The Battle of Stamford Bridge

Illustration depicting the Battle of Stamford Bridge

King Harold II learned of the Norwegian victory at Fulford whilst he and his army were still waiting for the expected invasion of southern England by Duke William of Normandy. King Harold realised the immediate danger the Norwegian victory in the north represented. In two days King Harold assembled an army of 15,000 men, which included roughly 3,000 of his elite troops - the housecarls.

King Harold led his army, most of whom were on foot, across 185 miles in just four days. The English army marched day and night with such speed that Hardrada’s army only knew of King Harold’s location when they saw them rushing towards their camp! Only six days after the Battle of Fulford the English forces led by King Harold won an astonishing victory against the Norwegian forces of Harald Hardrada.

Statistics to show what happened during the battle of Stamford Bridge

The outcome was a decisive victory for King Harold II. The Norwegians were caught off guard and all those camped at Stamford Bridge were killed.

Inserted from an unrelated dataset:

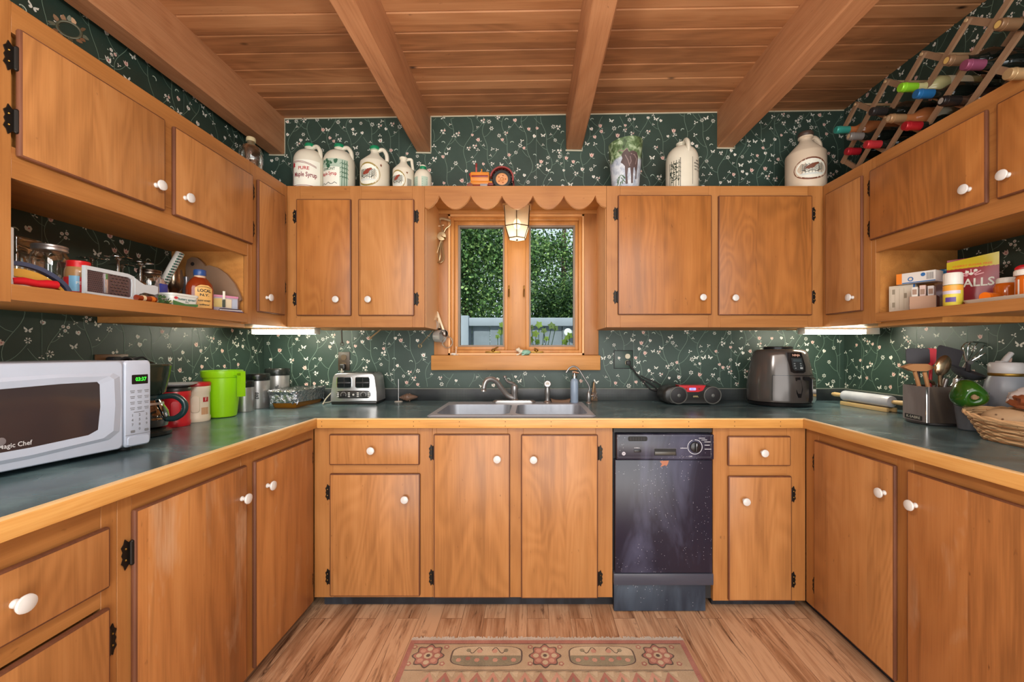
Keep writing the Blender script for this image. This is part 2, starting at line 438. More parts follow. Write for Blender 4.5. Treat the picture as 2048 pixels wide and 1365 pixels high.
M['soft_black'] = plain('matt_black', (34, 33, 34), .6)
M['dw_black'] = None
def smudged(name, base, smear, rough=.22, specks=True):
    n = N(name); co = n.coord()
    f = n.noise(n.mapping(co, (3, 1, .8)), 2.2, 4, .6, .8)
    col = n.mix(n.math('MULTIPLY', n.math('SUBTRACT', f, .48, clamp=True), 2.6, clamp=True), (*srgb(*base), 1), (*srgb(*smear), 1))
    if specks:
        vo = n.n('ShaderNodeTexVoronoi'); n.set(vo.inputs['Vector'], co); n.set(vo.inputs['Scale'], 92)
        m_ = n.noise(n.mapping(co, (1.6, 1, .8)), 3.6, 3, .6)
        k = n.math('MULTIPLY', n.math('LESS_THAN', vo.outputs['Distance'], .105), n.math('GREATER_THAN', m_, .515))
        col = n.mix(k, col, (*srgb(190, 192, 200), 1))
    return n.bsdf(col, n.math('ADD', rough, n.math('MULTIPLY', f, .2)), 0, .5)
M['dw_black'] = smudged('smudged_black_enamel', (32, 32, 48), (84, 86, 110))
M['dw_kick'] = smudged('worn_black_kick_plate', (34, 44, 58), (78, 92, 108), .45)
M['toe'] = smudged('black_painted_toe_kick', (16, 18, 24), (60, 66, 76), .5, False)
M['white'] = plain('white_enamel', (176, 185, 200), .28)
M['knob'] = plain('white_ceramic', (206, 204, 200), .14)
M['iron'] = plain('black_iron', (34, 30, 26), .45, .6)
M['brass'] = plain('old_brass', (150, 116, 52), .35, .9)
M['steel'] = plain('brushed_steel', (196, 194, 192), .34, .85, vary=.12)
M['chrome'] = plain('chrome', (214, 212, 210), .1, 1.0)
M['dark_steel'] = plain('tarnished_steel', (118, 108, 100), .3, 1.0, vary=.25)
M['grey'] = plain('grey_plastic', (140, 142, 146), .4)
def sink_mat():
    n = N('satin_sink_steel'); co = n.coord(); f = n.noise(n.mapping(co, (40, 2, 2)), 3, 3); g = n.noise(co, 9, 3)
    return n.bsdf(n.mix(g, (*srgb(122, 128, 137), 1), (*srgb(160, 166, 175), 1)), n.math('ADD', .36, n.math('MULTIPLY', f, .15)), .4, .5)
M['sink'] = sink_mat()
def glass_mat(name, tint=(1, 1, 1), amount=.12, rough=.03, gloss=(1, 1, 1)):
    n = N(name); t = n.n('ShaderNodeBsdfTransparent'); n.set(t.inputs[0], (*tint, 1)); g = n.n('ShaderNodeBsdfGlossy'); n.set(g.inputs[0], (*gloss, 1)); n.set(g.inputs[1], rough)
    lw = n.n('ShaderNodeLayerWeight'); n.set(lw.inputs[0], .35)
    f = n.math('ADD', amount*.35, n.math('MULTIPLY', lw.outputs['Facing'], amount*2.2), clamp=True)
    mx = n.n('ShaderNodeMixShader'); n.set(mx.inputs[0], f); n.t.links.new(t.outputs[0], mx.inputs[1]); n.t.links.new(g.outputs[0], mx.inputs[2])
    n.t.links.new(mx.outputs[0], n.out.inputs[0]); return n.m
M['pane'] = glass_mat('window_glass', (.95, .98, .97), 0.0, 0.0)
M['jar_glass'] = glass_mat('clear_jar_glass', (.93, .94, .92), .36)
M['brown_glass'] = glass_mat('dark_carafe_glass', (.30, .20, .14), .35)
M['amber'] = plain('amber_syrup', (128, 46, 16), .12, spec=.6)
def emit(name, rgb, strength, base=None):
    n = N(name); return n.bsdf((*srgb(*(base or rgb)), 1), .4, Emission_Color=(*srgb(*rgb), 1), Emission_Strength=strength)
M['tube'] = emit('lit_fluorescent_tube', (255, 252, 230), 40.0)
M['led_green'] = emit('green_led_digits', (60, 255, 60), 1.1)
M['led_blue'] = emit('pale_blue_display', (150, 150, 240), .9)
def shade_mat():
    n = N('seeded_glass_shade'); t = n.n('ShaderNodeBsdfTransparent'); n.set(t.inputs[0], (1, .93, .82, 1))
    d = n.n('ShaderNodeBsdfTranslucent'); n.set(d.inputs[0], (.95, .88, .72, 1)); g = n.n('ShaderNodeBsdfGlossy'); n.set(g.inputs[1], .1)
    m1 = n.n('ShaderNodeMixShader'); n.set(m1.inputs[0], .40); n.t.links.new(t.outputs[0], m1.inputs[1]); n.t.links.new(d.outputs[0], m1.inputs[2])
    m2 = n.n('ShaderNodeMixShader'); n.set(m2.inputs[0], .1); n.t.links.new(m1.outputs[0], m2.inputs[1]); n.t.links.new(g.outputs[0], m2.inputs[2])
    n.t.links.new(m2.outputs[0], n.out.inputs[0]); return n.m
M['shade'] = shade_mat()
M['bulb'] = emit('lit_bulb', (255, 226, 170), 2.6)
C = lambda name, rgb, rough=.45, metal=0, **kw: M.setdefault(name, plain(name, rgb, rough, metal, **kw)) if name not in M else M[name]
# ------------------------------------------------------------------ the room
XL, XR, YB, ZT = -1.676, 1.958, 2.60, 2.66       # left wall, right wall, back wall, ceiling near the left wall
Y0 = -2.3
def ceil_z(x): return 2.668+(x-XL)*.0152
def struct(o, label=None): return tag(o, label, kind='structure')
b = B(); b.box(XL-.15, XR+.15, Y0, YB+.15, -.1, 0, M['floor']); struct(b.build('floor'))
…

The Norwegian reinforcements were also defeated and only a small force escaped. Both Tostig Godwinson and Harald Hardrada were killed during the battle. King Harold won a famous victory but lost a third of his forces, and only four days later led his army on another exhausting forced march to confront Duke William near the south coast of England.

At any other time his victory would have been remembered as one of the greatest in English history but Harold would be judged by the outcome of the battle against Duke William three weeks later at Hastings.